The company said it will issue new bonds to raise £150m of new capital as it aims to cut its debt by around 80% to £350m. Providers of the new money bonds will receive 72% equity in the group.
It also issued an update on its financial performance to date, saying that headwinds increased in late November and December, driven by a drop in footfall and subsequent increase in promotional activity, which meant total UK like-for-like sales fell 5.7% last month.
New Look said the drop in total UK sales was further impacted by the loss of stores as a result of landlord enforced closures from the CVA.
It now expects earnings before interest, tax, depreciation and amortisation for FY19 to be around £84m for the core UK business, while the non-core business is expected to make an EBITDA loss of £27m, coming in below the company's initial forecasts.
Executive chairman Alistair McGeorge said the debt restructuring agreement represents "a critical step" in New Look's turnaround and lays the foundations to secure the future and long-term profitability of the company by materially deleveraging its balance sheet and providing financial flexibility.

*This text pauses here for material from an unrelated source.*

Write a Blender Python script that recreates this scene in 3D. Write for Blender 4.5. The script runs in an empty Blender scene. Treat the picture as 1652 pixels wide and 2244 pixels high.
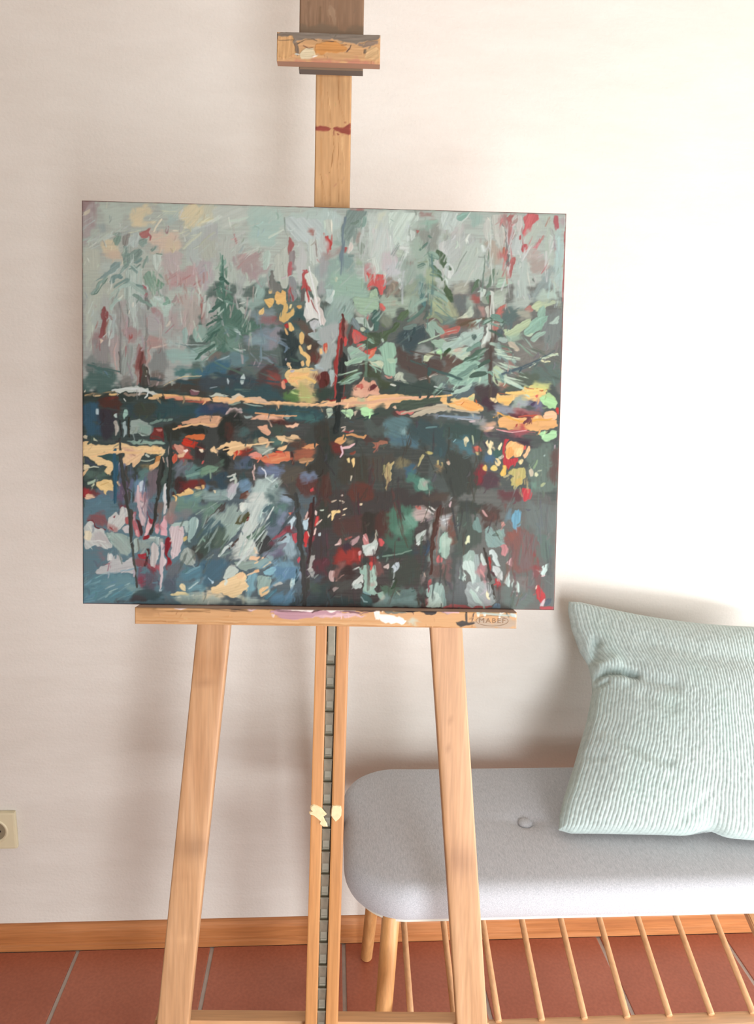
import bpy, bmesh, math, random
import numpy as np
from mathutils import Vector, Matrix

scene = bpy.context.scene
COL = scene.collection

# ---------------------------------------------------------------- camera
FOCAL_PX = 1650.0
CAM_H = 1.236
cam_data = bpy.data.cameras.new('camera')
cam = bpy.data.objects.new('camera', cam_data); COL.objects.link(cam)
cam_data.sensor_fit = 'VERTICAL'; cam_data.sensor_height = 24.0; cam_data.sensor_width = 24.0 * 1652 / 2244
cam_data.lens = FOCAL_PX / 2244 * 24.0
cam_data.clip_start = 0.02
# right, up and forward of the phone: pitched 12 deg down, turned 3.6 deg to the right, rolled 1.3 deg
RIGHT = Vector((0.9980, -0.0588, 0.0218)).normalized()
FWD = Vector((0.0621, 0.9762, -0.2079)).normalized()
UP = RIGHT.cross(FWD).normalized()
RIGHT = FWD.cross(UP).normalized()
cam.matrix_world = Matrix(((RIGHT.x, UP.x, -FWD.x, 0), (RIGHT.y, UP.y, -FWD.y, 0), (RIGHT.z, UP.z, -FWD.z, CAM_H), (0, 0, 0, 1)))
scene.camera = cam

# ---------------------------------------------------------------- daylight and exposure
scene.view_settings.view_transform = 'Standard'
scene.view_settings.look = 'None'
scene.view_settings.gamma = 1.0
scene.view_settings.use_curve_mapping = False
scene.view_settings.exposure = 0.0
world = bpy.data.worlds.new('world'); scene.world = world; world.use_nodes = True
world.node_tree.nodes['Background'].inputs[0].default_value = (0.86, 0.93, 1.0, 1)
world.node_tree.nodes['Background'].inputs[1].default_value = 1.0

def area(name, loc, direction, sx, sy, watts, color, spread=180):
    l = bpy.data.lights.new(name, 'AREA'); l.shape = 'RECTANGLE'; l.size = sx; l.size_y = sy
    l.energy = watts; l.color = color; l.spread = math.radians(spread)
    o = bpy.data.objects.new(name, l); COL.objects.link(o)
    o.location = loc; o.rotation_euler = Vector(direction).to_track_quat('-Z', 'Y').to_euler()
    return o
# daylight through the garden door behind the camera; a low lamp added at the right brightens floor and rack
area('garden_door_daylight', (0.55, -1.15, 0.80), (0.95, 1, -0.06), 0.8, 1.4, 66, (0.905, 0.947, 1.0))
area('added_side_fill', (1.80, 0.10, 0.24), (-1, 0.62, -0.02), 1.3, 0.40, 42, (0.925, 0.957, 1.0))

# ---------------------------------------------------------------- helpers
def link(name, me, mat=None, parent=None):
    o = bpy.data.objects.new(name, me); COL.objects.link(o)
    if mat is not None: me.materials.append(mat)
    if parent is not None: o.parent = parent
    return o
def tag(o, label=None, cat=None, group=None, kind=None):
    if label: o['label'] = label
    if cat: o['category'] = cat
    if group: o['group'] = group
    if kind: o['kind'] = kind
    return o
def empty(name, loc, rot=None):
    o = bpy.data.objects.new(name, None); COL.objects.link(o); o.empty_display_size = 0.05
    if rot is None: o.location = loc
    else: o.matrix_world = Matrix.Translation(loc) @ rot.to_4x4()
    return o
def bm_mesh(name, bm, smooth=False):
    me = bpy.data.meshes.new(name); bmesh.ops.recalc_face_normals(bm, faces=bm.faces); bm.to_mesh(me); bm.free()
    if smooth: me.polygons.foreach_set('use_smooth', np.ones(len(me.polygons), bool))
    return me
def add_box(bm, x0, x1, y0, y1, z0, z1, bevel=0.0, seg=2):
    b = bmesh.new()
    bmesh.ops.create_cube(b, size=1.0)
    for v in b.verts:
        v.co = Vector(((x0 + x1) / 2 + v.co.x * (x1 - x0), (y0 + y1) / 2 + v.co.y * (y1 - y0), (z0 + z1) / 2 + v.co.z * (z1 - z0)))
    if bevel > 0: bmesh.ops.bevel(b, geom=b.edges[:] + b.verts[:], offset=bevel, segments=seg, profile=0.7, affect='EDGES')
    t = bpy.data.meshes.new('t'); b.to_mesh(t); b.free(); bm.from_mesh(t); bpy.data.meshes.remove(t)
def box_mesh(name, *a, bevel=0.0, seg=2):
    bm = bmesh.new(); add_box(bm, *a, bevel=bevel, seg=seg); return bm_mesh(name, bm)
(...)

"Over the past year we have made significant progress with our wider turnaround plans to rebuild our position in the UK womenswear market and recover the broad appeal of our product whilst implementing significant cost savings and efficiencies," he said.
"However, it has been clear for some time that the group’s existing level of indebtedness has been constraining our ability to accelerate our turnaround plans and would continue to limit our growth in the future.
"Therefore, today marks an important milestone for the business, our colleagues, our suppliers and all our other stakeholders. A materially delevered balance sheet and a more flexible capital structure will allow us to better navigate the challenging market environment and create a stable operating platform so that we can achieve further progress against our turnaround plans."